### STORED RECORDS ###
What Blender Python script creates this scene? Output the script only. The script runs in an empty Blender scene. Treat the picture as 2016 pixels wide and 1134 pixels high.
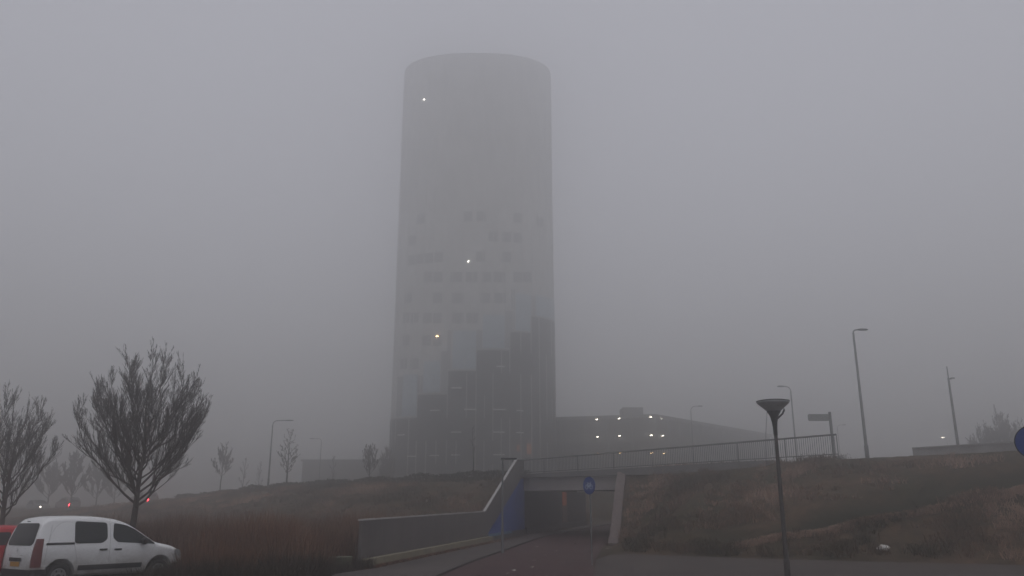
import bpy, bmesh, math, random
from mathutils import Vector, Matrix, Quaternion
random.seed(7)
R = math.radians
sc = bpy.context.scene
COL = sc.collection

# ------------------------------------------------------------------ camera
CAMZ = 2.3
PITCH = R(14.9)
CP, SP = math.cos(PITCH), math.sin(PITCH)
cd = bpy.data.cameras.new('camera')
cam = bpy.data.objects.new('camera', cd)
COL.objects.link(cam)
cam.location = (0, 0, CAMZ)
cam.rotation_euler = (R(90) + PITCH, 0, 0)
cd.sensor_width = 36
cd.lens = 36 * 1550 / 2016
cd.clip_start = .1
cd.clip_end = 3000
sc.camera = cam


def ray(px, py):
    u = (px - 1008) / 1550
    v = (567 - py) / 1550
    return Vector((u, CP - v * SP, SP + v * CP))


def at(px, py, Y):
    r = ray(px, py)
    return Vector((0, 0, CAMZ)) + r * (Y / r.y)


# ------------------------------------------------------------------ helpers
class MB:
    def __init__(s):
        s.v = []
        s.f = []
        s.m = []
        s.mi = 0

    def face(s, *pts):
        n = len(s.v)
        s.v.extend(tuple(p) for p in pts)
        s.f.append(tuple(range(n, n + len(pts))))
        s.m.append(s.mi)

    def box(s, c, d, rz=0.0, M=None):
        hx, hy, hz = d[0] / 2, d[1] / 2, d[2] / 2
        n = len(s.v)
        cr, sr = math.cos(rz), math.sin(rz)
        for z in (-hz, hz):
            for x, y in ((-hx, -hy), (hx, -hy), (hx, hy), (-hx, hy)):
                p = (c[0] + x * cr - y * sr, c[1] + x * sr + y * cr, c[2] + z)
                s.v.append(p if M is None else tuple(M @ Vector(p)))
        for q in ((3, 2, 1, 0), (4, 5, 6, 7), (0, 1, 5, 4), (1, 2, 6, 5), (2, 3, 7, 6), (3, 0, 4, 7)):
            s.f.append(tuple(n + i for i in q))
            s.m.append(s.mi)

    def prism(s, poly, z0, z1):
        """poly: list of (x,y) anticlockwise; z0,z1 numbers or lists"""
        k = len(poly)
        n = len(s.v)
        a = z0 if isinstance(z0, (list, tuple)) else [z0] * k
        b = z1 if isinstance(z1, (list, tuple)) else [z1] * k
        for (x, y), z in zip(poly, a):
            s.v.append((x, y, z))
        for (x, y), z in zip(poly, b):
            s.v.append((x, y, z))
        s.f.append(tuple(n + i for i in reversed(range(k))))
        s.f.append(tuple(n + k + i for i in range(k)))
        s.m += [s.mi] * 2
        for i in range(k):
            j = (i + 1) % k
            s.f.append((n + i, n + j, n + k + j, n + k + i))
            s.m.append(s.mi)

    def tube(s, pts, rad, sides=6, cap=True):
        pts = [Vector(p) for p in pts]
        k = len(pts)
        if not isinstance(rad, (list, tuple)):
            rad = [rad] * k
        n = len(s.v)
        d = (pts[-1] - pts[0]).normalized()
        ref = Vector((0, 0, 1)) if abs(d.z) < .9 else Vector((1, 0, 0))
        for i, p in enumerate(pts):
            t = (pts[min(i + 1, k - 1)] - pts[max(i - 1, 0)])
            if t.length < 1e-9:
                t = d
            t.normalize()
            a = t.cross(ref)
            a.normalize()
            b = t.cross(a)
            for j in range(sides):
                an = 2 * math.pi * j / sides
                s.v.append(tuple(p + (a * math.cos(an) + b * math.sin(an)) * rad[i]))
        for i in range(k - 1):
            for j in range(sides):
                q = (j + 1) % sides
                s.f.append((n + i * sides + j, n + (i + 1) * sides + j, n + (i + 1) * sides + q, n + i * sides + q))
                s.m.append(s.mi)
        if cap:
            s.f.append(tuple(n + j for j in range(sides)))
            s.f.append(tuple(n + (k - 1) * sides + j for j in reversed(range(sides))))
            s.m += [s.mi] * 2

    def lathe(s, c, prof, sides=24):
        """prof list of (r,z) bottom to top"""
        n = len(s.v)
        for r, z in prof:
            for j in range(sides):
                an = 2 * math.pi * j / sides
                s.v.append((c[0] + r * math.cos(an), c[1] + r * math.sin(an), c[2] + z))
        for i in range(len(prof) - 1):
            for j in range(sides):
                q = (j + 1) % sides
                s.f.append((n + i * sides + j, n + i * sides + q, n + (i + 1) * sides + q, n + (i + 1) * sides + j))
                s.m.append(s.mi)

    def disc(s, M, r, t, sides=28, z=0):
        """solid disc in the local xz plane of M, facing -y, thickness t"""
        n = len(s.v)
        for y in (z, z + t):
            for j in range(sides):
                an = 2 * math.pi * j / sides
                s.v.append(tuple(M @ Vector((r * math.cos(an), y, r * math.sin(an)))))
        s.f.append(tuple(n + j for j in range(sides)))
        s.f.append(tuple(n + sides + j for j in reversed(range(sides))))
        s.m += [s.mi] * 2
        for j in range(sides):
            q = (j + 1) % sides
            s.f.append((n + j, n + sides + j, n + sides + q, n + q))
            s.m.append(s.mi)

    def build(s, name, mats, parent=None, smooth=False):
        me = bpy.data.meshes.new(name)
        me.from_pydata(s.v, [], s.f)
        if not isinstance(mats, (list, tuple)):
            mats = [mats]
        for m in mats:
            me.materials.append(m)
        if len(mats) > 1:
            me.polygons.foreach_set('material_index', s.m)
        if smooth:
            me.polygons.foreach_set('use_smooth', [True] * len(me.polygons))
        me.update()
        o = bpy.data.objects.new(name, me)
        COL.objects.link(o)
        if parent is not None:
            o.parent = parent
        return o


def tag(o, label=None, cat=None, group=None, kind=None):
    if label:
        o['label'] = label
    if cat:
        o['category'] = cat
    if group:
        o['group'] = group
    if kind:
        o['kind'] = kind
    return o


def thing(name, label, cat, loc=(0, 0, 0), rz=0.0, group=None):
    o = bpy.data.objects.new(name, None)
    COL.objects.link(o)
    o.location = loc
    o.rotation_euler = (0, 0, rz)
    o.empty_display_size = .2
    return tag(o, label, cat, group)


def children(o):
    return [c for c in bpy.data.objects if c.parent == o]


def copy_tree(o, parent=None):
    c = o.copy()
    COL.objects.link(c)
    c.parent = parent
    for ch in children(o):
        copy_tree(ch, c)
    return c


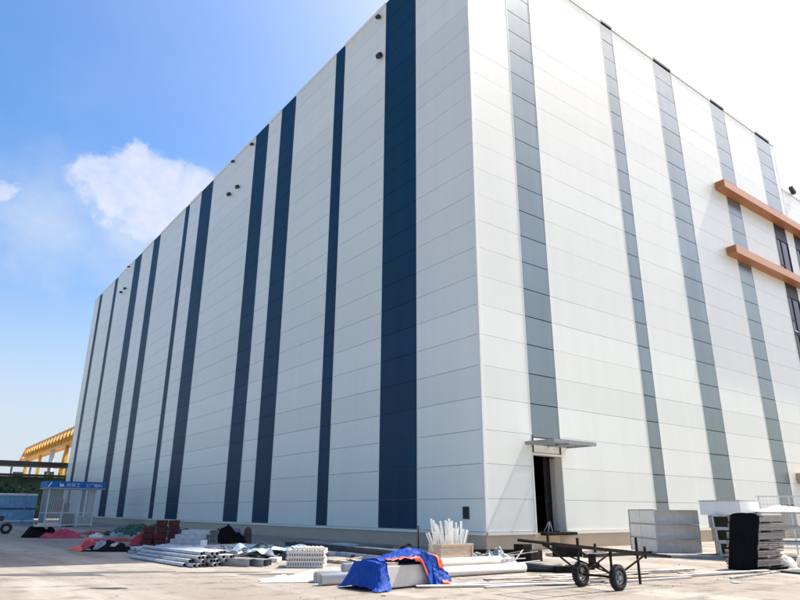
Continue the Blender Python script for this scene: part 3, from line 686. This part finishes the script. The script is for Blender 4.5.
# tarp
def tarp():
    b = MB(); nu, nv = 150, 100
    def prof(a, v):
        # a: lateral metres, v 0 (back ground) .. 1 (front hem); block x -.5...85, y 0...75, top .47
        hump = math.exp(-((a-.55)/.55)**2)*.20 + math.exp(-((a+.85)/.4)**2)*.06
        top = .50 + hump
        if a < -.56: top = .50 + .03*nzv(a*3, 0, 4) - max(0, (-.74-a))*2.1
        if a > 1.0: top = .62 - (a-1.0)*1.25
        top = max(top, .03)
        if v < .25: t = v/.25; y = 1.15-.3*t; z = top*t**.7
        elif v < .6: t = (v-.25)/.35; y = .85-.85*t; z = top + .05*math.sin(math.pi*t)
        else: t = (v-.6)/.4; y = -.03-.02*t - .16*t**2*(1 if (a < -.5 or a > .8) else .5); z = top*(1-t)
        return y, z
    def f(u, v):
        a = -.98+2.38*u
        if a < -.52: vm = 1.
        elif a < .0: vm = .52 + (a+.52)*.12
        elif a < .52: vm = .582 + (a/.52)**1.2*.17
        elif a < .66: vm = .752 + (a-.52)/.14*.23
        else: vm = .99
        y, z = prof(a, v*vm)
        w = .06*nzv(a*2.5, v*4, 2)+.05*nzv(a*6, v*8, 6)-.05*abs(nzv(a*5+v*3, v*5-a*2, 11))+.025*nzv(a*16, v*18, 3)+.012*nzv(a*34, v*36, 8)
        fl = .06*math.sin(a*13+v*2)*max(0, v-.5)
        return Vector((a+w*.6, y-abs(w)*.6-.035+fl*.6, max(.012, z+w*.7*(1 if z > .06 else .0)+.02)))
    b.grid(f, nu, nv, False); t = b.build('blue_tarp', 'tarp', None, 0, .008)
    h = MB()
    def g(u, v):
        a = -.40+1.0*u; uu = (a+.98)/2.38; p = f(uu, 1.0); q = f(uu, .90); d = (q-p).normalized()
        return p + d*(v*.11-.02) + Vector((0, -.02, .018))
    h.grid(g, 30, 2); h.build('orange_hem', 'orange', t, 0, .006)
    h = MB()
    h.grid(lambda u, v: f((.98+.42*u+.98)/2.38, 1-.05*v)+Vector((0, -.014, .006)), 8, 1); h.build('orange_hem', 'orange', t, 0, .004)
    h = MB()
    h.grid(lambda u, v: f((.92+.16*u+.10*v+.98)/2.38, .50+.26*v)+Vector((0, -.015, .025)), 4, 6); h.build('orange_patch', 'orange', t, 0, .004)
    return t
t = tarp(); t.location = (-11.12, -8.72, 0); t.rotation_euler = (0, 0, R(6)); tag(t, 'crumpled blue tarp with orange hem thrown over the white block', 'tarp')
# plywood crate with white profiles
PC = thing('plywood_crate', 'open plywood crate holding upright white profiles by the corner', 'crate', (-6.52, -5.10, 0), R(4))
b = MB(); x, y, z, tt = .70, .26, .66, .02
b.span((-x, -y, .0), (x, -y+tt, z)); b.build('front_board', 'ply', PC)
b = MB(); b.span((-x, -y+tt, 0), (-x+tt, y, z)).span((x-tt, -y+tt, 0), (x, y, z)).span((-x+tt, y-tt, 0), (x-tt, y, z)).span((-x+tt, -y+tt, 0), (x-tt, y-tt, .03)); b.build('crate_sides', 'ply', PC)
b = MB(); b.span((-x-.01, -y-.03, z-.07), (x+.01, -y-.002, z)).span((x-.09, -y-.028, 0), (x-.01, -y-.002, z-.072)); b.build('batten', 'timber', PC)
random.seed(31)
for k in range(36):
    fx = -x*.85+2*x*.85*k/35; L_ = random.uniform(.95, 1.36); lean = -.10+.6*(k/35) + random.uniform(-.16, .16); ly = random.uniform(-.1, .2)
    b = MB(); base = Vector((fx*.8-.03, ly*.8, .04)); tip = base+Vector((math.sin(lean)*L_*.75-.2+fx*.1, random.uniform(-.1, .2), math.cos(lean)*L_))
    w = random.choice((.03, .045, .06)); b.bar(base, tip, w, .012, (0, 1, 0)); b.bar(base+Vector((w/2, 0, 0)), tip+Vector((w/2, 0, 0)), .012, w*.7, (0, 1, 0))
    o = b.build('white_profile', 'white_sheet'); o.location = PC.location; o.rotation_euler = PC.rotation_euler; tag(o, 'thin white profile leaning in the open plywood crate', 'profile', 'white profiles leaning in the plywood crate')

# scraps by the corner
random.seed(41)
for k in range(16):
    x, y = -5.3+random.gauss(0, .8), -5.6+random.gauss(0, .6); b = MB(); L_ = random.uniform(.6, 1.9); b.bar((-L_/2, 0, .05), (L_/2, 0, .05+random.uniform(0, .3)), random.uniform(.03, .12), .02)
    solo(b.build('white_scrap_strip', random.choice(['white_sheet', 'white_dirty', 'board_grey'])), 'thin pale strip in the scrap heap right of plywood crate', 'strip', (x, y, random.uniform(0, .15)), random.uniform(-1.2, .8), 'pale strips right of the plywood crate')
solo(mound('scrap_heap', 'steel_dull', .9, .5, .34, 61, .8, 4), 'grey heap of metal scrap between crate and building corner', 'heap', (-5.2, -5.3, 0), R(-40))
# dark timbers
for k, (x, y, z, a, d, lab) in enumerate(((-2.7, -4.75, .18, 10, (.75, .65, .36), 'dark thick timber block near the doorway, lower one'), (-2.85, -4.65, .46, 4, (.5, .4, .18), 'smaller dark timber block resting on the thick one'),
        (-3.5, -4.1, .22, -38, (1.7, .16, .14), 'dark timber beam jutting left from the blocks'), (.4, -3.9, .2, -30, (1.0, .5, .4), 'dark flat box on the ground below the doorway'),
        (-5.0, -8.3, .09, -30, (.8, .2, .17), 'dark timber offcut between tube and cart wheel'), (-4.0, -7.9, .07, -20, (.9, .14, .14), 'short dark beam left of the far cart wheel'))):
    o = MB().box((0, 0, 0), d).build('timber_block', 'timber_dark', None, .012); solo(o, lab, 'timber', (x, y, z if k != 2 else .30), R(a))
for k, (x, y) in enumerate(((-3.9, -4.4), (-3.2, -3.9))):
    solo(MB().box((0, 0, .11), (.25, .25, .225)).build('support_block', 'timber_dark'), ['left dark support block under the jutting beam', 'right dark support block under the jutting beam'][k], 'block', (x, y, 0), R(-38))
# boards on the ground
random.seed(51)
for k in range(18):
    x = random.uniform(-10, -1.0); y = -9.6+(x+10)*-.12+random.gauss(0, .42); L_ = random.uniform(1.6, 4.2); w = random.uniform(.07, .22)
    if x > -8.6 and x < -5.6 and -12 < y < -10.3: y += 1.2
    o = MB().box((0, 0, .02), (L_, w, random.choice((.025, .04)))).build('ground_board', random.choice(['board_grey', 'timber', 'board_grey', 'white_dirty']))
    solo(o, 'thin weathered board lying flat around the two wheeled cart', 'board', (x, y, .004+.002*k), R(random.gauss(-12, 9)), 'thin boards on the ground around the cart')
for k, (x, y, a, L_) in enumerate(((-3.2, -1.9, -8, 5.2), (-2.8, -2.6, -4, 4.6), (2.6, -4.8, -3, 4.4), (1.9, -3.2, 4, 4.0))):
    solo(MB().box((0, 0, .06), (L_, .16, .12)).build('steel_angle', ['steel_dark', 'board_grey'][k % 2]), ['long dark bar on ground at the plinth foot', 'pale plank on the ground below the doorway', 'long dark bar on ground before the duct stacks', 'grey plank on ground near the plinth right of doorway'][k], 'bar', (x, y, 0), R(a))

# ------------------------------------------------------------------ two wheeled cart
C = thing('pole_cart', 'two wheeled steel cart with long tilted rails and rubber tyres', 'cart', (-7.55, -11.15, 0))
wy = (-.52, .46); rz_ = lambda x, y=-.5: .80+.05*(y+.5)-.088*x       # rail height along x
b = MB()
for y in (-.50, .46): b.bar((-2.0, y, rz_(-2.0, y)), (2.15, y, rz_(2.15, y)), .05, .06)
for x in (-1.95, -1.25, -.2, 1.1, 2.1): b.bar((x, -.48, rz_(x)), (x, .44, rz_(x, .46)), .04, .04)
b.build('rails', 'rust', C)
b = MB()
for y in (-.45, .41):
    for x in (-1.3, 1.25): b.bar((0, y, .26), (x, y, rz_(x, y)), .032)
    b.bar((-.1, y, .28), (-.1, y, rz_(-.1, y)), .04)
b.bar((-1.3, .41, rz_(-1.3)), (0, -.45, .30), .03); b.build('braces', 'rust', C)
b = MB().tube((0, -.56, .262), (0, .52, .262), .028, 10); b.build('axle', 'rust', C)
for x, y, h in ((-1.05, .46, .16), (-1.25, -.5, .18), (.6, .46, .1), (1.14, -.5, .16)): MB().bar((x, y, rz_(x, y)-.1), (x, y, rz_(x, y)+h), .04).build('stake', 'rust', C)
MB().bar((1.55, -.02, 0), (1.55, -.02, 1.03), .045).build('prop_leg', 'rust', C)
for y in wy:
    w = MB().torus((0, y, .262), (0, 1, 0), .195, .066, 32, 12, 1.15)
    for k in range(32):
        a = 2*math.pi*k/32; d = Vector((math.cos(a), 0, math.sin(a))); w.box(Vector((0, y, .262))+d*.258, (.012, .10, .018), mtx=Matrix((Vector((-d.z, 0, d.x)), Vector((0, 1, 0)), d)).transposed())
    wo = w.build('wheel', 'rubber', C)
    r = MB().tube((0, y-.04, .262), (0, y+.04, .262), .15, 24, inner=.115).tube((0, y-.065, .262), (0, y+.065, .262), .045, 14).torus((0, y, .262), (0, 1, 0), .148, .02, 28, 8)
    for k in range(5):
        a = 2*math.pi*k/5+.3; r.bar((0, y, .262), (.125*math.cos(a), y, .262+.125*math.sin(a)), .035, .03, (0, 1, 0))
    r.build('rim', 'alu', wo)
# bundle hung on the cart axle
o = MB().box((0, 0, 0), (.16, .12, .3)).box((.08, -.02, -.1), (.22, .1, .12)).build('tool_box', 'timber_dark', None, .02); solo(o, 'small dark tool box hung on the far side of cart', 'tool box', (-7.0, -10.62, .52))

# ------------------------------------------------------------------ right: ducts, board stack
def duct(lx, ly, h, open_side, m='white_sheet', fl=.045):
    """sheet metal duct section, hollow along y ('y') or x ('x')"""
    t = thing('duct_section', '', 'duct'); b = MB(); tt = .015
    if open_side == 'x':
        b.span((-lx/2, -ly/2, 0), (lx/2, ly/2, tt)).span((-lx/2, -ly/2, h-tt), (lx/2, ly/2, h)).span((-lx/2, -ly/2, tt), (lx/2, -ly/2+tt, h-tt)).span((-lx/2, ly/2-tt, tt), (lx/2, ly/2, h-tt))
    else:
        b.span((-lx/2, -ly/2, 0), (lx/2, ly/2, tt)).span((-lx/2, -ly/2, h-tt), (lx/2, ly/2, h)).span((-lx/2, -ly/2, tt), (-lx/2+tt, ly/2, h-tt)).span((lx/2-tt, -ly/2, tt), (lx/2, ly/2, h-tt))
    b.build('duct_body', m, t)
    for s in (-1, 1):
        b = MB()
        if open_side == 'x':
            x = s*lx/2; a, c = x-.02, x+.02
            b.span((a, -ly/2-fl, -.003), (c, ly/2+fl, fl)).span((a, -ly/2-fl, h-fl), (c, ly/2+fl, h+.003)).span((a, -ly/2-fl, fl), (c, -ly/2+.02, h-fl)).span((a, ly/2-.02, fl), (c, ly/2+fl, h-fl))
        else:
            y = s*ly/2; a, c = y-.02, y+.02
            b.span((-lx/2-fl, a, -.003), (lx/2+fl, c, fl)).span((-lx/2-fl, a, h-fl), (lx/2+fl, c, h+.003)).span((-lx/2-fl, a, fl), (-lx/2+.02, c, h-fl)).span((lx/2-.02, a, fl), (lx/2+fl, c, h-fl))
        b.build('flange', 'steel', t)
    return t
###
TASK DIRECTIONS — Exactly as written, please give again the lines from the beginning of the listing through the line containing "COL = sc.collection", inclusive, without any pictures.

EXERCISE ANSWER —
What Blender Python script creates this scene? Output the script only. The script runs in an empty Blender scene. Treat the picture as 2016 pixels wide and 1134 pixels high.
import bpy, bmesh, math, random
from mathutils import Vector, Matrix, Quaternion
random.seed(7)
R = math.radians
sc = bpy.context.scene
COL = sc.collection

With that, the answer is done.